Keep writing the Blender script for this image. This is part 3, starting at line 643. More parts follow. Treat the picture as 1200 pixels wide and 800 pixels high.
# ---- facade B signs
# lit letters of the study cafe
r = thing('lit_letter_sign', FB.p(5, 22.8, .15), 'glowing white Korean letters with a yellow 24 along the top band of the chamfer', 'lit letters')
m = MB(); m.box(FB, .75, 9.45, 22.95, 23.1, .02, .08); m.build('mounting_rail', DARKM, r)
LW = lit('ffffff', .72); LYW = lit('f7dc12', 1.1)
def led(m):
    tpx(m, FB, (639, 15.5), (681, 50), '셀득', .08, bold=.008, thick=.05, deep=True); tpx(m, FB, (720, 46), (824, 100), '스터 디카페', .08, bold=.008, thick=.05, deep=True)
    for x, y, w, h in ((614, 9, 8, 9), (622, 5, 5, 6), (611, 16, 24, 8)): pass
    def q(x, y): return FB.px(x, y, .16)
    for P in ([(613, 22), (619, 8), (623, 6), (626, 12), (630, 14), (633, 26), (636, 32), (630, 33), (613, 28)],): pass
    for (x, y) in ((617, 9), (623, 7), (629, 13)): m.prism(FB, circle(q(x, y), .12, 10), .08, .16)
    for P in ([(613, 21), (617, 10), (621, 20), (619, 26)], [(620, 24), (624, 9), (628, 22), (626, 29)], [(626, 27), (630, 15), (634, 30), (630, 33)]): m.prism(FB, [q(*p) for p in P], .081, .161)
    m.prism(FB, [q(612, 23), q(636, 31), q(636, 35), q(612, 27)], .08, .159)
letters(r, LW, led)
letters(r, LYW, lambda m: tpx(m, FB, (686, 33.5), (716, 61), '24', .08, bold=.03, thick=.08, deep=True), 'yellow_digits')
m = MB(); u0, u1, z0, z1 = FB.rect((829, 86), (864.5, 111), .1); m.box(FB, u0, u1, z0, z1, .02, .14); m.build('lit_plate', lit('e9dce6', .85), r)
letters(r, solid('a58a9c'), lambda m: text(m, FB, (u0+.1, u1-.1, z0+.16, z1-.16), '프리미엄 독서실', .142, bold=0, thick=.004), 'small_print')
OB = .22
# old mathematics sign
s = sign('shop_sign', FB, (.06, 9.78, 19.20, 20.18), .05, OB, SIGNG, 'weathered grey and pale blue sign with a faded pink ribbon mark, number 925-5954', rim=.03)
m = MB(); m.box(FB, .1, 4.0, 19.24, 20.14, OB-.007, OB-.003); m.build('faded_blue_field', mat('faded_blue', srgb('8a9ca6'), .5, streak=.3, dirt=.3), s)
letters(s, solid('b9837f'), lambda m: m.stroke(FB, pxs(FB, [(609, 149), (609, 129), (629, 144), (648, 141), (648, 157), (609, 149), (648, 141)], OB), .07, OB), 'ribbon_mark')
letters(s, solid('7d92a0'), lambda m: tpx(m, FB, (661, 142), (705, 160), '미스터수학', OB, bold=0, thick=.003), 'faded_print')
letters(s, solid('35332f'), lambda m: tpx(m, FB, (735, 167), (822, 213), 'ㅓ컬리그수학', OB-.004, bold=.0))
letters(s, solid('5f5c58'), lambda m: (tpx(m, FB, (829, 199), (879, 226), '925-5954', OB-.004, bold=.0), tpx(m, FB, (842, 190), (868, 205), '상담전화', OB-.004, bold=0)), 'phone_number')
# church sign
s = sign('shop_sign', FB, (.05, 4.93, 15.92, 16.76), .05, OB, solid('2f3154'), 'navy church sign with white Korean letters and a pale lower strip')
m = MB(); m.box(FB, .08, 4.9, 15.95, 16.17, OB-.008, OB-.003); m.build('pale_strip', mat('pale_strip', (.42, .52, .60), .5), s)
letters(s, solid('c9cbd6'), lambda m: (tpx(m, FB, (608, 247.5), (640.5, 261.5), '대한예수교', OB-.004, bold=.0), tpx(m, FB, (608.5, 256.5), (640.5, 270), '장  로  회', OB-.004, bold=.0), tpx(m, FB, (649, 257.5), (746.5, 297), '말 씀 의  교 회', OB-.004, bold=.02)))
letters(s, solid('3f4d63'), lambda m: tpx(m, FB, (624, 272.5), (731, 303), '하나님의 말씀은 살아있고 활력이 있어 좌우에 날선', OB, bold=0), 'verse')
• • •
• [What you should do] Set every line of the listing down word for word.

• [Solution for this exercise]
Keep writing the Blender script for this image. This is part 3, starting at line 643. More parts follow. Treat the picture as 1200 pixels wide and 800 pixels high.
# ---- facade B signs
# lit letters of the study cafe
r = thing('lit_letter_sign', FB.p(5, 22.8, .15), 'glowing white Korean letters with a yellow 24 along the top band of the chamfer', 'lit letters')
m = MB(); m.box(FB, .75, 9.45, 22.95, 23.1, .02, .08); m.build('mounting_rail', DARKM, r)
LW = lit('ffffff', .72); LYW = lit('f7dc12', 1.1)
def led(m):
    tpx(m, FB, (639, 15.5), (681, 50), '셀득', .08, bold=.008, thick=.05, deep=True); tpx(m, FB, (720, 46), (824, 100), '스터 디카페', .08, bold=.008, thick=.05, deep=True)
    for x, y, w, h in ((614, 9, 8, 9), (622, 5, 5, 6), (611, 16, 24, 8)): pass
    def q(x, y): return FB.px(x, y, .16)
    for P in ([(613, 22), (619, 8), (623, 6), (626, 12), (630, 14), (633, 26), (636, 32), (630, 33), (613, 28)],): pass
    for (x, y) in ((617, 9), (623, 7), (629, 13)): m.prism(FB, circle(q(x, y), .12, 10), .08, .16)
    for P in ([(613, 21), (617, 10), (621, 20), (619, 26)], [(620, 24), (624, 9), (628, 22), (626, 29)], [(626, 27), (630, 15), (634, 30), (630, 33)]): m.prism(FB, [q(*p) for p in P], .081, .161)
    m.prism(FB, [q(612, 23), q(636, 31), q(636, 35), q(612, 27)], .08, .159)
letters(r, LW, led)
letters(r, LYW, lambda m: tpx(m, FB, (686, 33.5), (716, 61), '24', .08, bold=.03, thick=.08, deep=True), 'yellow_digits')
m = MB(); u0, u1, z0, z1 = FB.rect((829, 86), (864.5, 111), .1); m.box(FB, u0, u1, z0, z1, .02, .14); m.build('lit_plate', lit('e9dce6', .85), r)
letters(r, solid('a58a9c'), lambda m: text(m, FB, (u0+.1, u1-.1, z0+.16, z1-.16), '프리미엄 독서실', .142, bold=0, thick=.004), 'small_print')
OB = .22
# old mathematics sign
s = sign('shop_sign', FB, (.06, 9.78, 19.20, 20.18), .05, OB, SIGNG, 'weathered grey and pale blue sign with a faded pink ribbon mark, number 925-5954', rim=.03)
m = MB(); m.box(FB, .1, 4.0, 19.24, 20.14, OB-.007, OB-.003); m.build('faded_blue_field', mat('faded_blue', srgb('8a9ca6'), .5, streak=.3, dirt=.3), s)
letters(s, solid('b9837f'), lambda m: m.stroke(FB, pxs(FB, [(609, 149), (609, 129), (629, 144), (648, 141), (648, 157), (609, 149), (648, 141)], OB), .07, OB), 'ribbon_mark')
letters(s, solid('7d92a0'), lambda m: tpx(m, FB, (661, 142), (705, 160), '미스터수학', OB, bold=0, thick=.003), 'faded_print')
letters(s, solid('35332f'), lambda m: tpx(m, FB, (735, 167), (822, 213), 'ㅓ컬리그수학', OB-.004, bold=.0))
letters(s, solid('5f5c58'), lambda m: (tpx(m, FB, (829, 199), (879, 226), '925-5954', OB-.004, bold=.0), tpx(m, FB, (842, 190), (868, 205), '상담전화', OB-.004, bold=0)), 'phone_number')
# church sign
s = sign('shop_sign', FB, (.05, 4.93, 15.92, 16.76), .05, OB, solid('2f3154'), 'navy church sign with white Korean letters and a pale lower strip')
m = MB(); m.box(FB, .08, 4.9, 15.95, 16.17, OB-.008, OB-.003); m.build('pale_strip', mat('pale_strip', (.42, .52, .60), .5), s)
letters(s, solid('c9cbd6'), lambda m: (tpx(m, FB, (608, 247.5), (640.5, 261.5), '대한예수교', OB-.004, bold=.0), tpx(m, FB, (608.5, 256.5), (640.5, 270), '장  로  회', OB-.004, bold=.0), tpx(m, FB, (649, 257.5), (746.5, 297), '말 씀 의  교 회', OB-.004, bold=.02)))
letters(s, solid('3f4d63'), lambda m: tpx(m, FB, (624, 272.5), (731, 303), '하나님의 말씀은 살아있고 활력이 있어 좌우에 날선', OB, bold=0), 'verse')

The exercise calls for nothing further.